To build this community we can approach not only designers, but also developers in other areas who have done innovative work in UI and ask them to be part of our community, to share their work, their expertise, and their lessons learned. This means keeping abreast in open source community and OS projects to know where the interesting UI problem domains are being addressed.
We can also help folks realize and get excited about what the pattern library can do for them, through our participation in conferences and mailing lists (including those of other design pattern libraries), and then recruit contributors (some of whom might already be creating their own patterns).
In the future, we may want to consider contacting groups like usual list and organizational communities like IxDa, BayChi, IAI, etc., and higher-ed campus groups at other institutions (such as the Stanford UC group, which did discuss pattern libraries).
For people who come to the library, we should aim to keep the library open, and encourage people to give feedback, ask questions, answer questions, and collaborate. The threshold for entry should be low, ensuring that it is easy to join the community, contribute patterns, and make comments.
We can also consider including tools in the OSDPL that the community could use communicate, including threaded discussions, rankings, profiles, etc. We can also provide incentives for people to contribute and comment on patterns by leveraging user profiles and ratings (to recognize really helpful contributors or commentors), and get discussion and refinement of patterns going in the library itself.

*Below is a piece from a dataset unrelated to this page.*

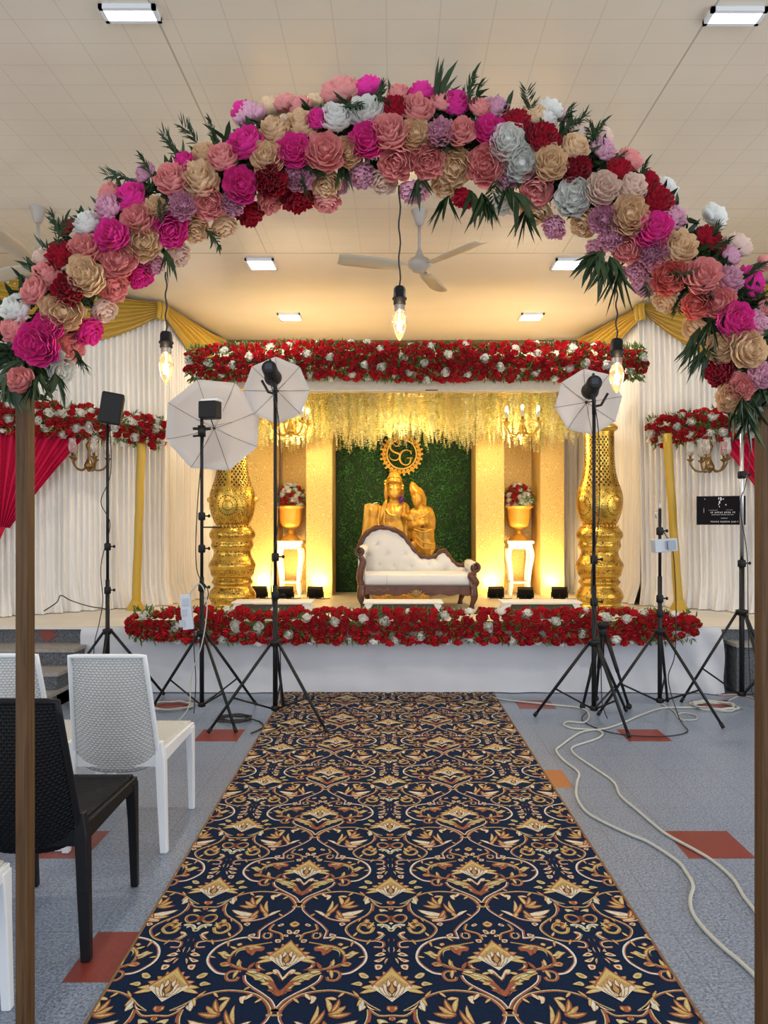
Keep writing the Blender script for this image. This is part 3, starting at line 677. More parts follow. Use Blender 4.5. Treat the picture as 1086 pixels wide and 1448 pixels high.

As we are figuring out overall goals of the pattern library and then beginning to seed it initially with the first patterns (in the process of which we will be figuring out the best processes for creating, editing, finalizing and releasing patterns) it will also be helpful to have teleconference meetings. It may also be a good idea to have periodic teleconferences in the future to stay in touch with folks and ensure that people keep the library foremost in mind and continue to create and use patterns.